I was really expecting at least one of these films to rock my world.  Perhaps if one film had Malick's family and Von Trier's planet, 2011 would have had the masterpiece I'd hoped for.

In spite of their flaws, ambitious failures are still more interesting than a hedged bet. A few slightly less ambitious films, however, hit the nail right on the head and, more importantly, drove it all the way down.

First and foremost: Le Quattro Volte is a story told from the perspective of an old man, a goat, a tree, and a pile of ashes. Just how these four elements come together to tell the story of a sleepy mountain town is a wonder to behold. Much like the Hungarian masterpiece Hukkle the town goes about performing its well worn rituals while the vantage widens to a point where all is trivial, comic, and endearingly human.

The Future is the second feature from Miranda July. It's a film that will charm you in spite of whatever cynicism you may or may not have for it's twee director and her whimsical nature. Miranda July proves that she is not a fluke, that she is not going to bring the touchy-feely artsy shit down a notch, and that she is quite capable of expressing her real if peculiar genius through lovable fops and talking cats.  

Shame is the follow up to Steve McQueen's powerful debut Hunger.  And, like Hunger it earns it's stark moniker.  It's a deeply felt story of troubled characters in a flawed world on a path to redemption. McQueen seems to be on track to rival Kieslowski for dark, gritty parables.

A few great adaptations: Jane Eyre, Norwegian Wood, and The Descendants all get a proper cinematic treatment.  Some striking originals:  Drive, Uncle Boonmee Who Can Recall His Past Lives , and Meeks Cutoff  bring style and mood in spades.  The Interrupters and The Bully Project are a couple of powerful docs that attempt to take on violence in middle America.

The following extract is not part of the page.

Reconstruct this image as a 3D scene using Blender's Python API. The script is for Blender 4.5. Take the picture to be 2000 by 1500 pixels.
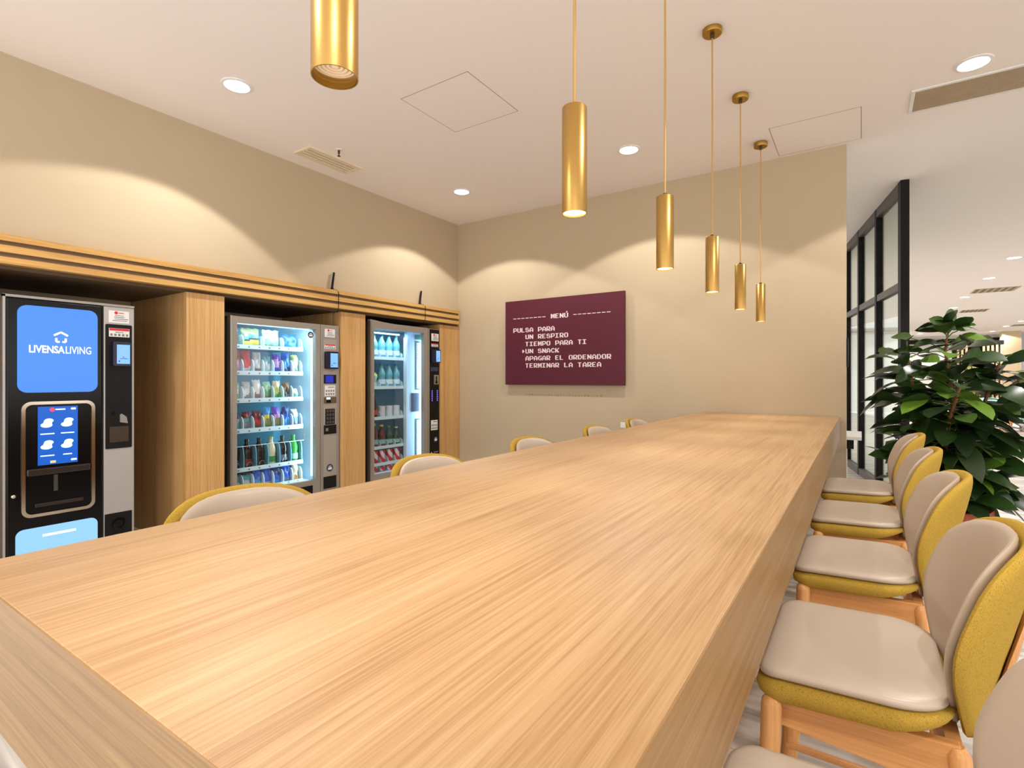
import bpy, bmesh, math, random
from mathutils import Vector, Matrix
random.seed(7)
for o in list(bpy.data.objects):
    bpy.data.objects.remove(o, do_unlink=True)
sc = bpy.context.scene
COL = sc.collection
PI = math.pi

# ------------------------------------------------------------------ camera, world, exposure
CAMZ = 1.27
cam = bpy.data.cameras.new('camera')
cam.sensor_width = 36.0
cam.lens = 36.0 * 1025.6 / 2000.0
cam.shift_y = -10.0 / 2000.0
cam.clip_start = 0.02
co = bpy.data.objects.new('camera', cam)
COL.objects.link(co)
co.location = (0, 0, CAMZ)
co.rotation_euler = (PI / 2, 0, math.radians(33.66))
sc.camera = co
w = bpy.data.worlds.new('world')
sc.world = w
w.use_nodes = True
w.node_tree.nodes['Background'].inputs[0].default_value = (1.0, 0.975, 0.955, 1)
w.node_tree.nodes['Background'].inputs[1].default_value = 2.15
sc.view_settings.view_transform = 'Standard'
sc.view_settings.look = 'None'
sc.view_settings.gamma = 1.0
sc.view_settings.exposure = 0.0
sc.view_settings.use_curve_mapping = False
sc.cycles.use_denoising = True
sc.cycles.max_bounces = 8
sc.cycles.diffuse_bounces = 5
sc.cycles.transparent_max_bounces = 24
sc.cycles.sample_clamp_indirect = 4.0
sc.cycles.caustics_reflective = False
sc.cycles.caustics_refractive = False
LAMP = (1.0, 0.955, 0.905)
SPOT_W = 104.0
PEND_W = 16.0
LOBBY_W = 250.0
BOX_W = 7.5

# ------------------------------------------------------------------ materials
MATS = {}
def lin(c):
    return tuple(((v / 255.0) / 12.92 if v / 255.0 <= 0.04045 else ((v / 255.0 + 0.055) / 1.055) ** 2.4) for v in c) + (1.0,)
def newmat(name):
    m = bpy.data.materials.new(name)
    m.use_nodes = True
    nt = m.node_tree
    return m, nt, nt.nodes['Principled BSDF']
def mat(name, rgb, rough=0.5, metal=0.0, spec=0.5, emit=None, es=1.0, noise=0.0, nscale=30.0, bump=0.0, coat=0.0):
    if name in MATS:
        return MATS[name]
    m, nt, b = newmat(name)
    c = lin(rgb)
    b.inputs['Base Color'].default_value = c
    b.inputs['Roughness'].default_value = rough
    b.inputs['Metallic'].default_value = metal
    b.inputs['Specular IOR Level'].default_value = spec
    if coat:
        b.inputs['Coat Weight'].default_value = coat
        b.inputs['Coat Roughness'].default_value = 0.1
    if emit:
        b.inputs['Emission Color'].default_value = lin(emit)
        b.inputs['Emission Strength'].default_value = es
    if noise or bump:
        tc = nt.nodes.new('ShaderNodeTexCoord')
        n = nt.nodes.new('ShaderNodeTexNoise')
        n.inputs['Scale'].default_value = nscale
        n.inputs['Detail'].default_value = 4
        nt.links.new(tc.outputs['Object'], n.inputs['Vector'])
        if noise:
            r = nt.nodes.new('ShaderNodeMapRange')
            r.inputs[1].default_value = 0.25; r.inputs[2].default_value = 0.75
            r.inputs[3].default_value = 1 - noise; r.inputs[4].default_value = 1 + noise
            mx = nt.nodes.new('ShaderNodeMix'); mx.data_type = 'RGBA'; mx.blend_type = 'MULTIPLY'
            mx.inputs[0].default_value = 1.0
            mx.inputs[6].default_value = c
            nt.links.new(n.outputs[0], r.inputs[0])
            nt.links.new(r.outputs[0], mx.inputs[7])
            nt.links.new(mx.outputs[2], b.inputs['Base Color'])
        if bump:
            bp = nt.nodes.new('ShaderNodeBump')
            bp.inputs['Strength'].default_value = bump
            bp.inputs['Distance'].default_value = 0.002
            nt.links.new(n.outputs[0], bp.inputs['Height'])
            nt.links.new(bp.outputs[0], b.inputs['Normal'])
    MATS[name] = m
    return m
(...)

Perhaps I saw all the right movies last year, 2010 seemed to me like another watershed year like 1999.  This year big audiences rightfully tried to embrace two films that were unabashedly artsy on the merits of previous directorial work, and in my opinion both films, while still definitely fine films worth seeing, missed their own mark.  I hope audiences are willing to take those big risks in the year to come.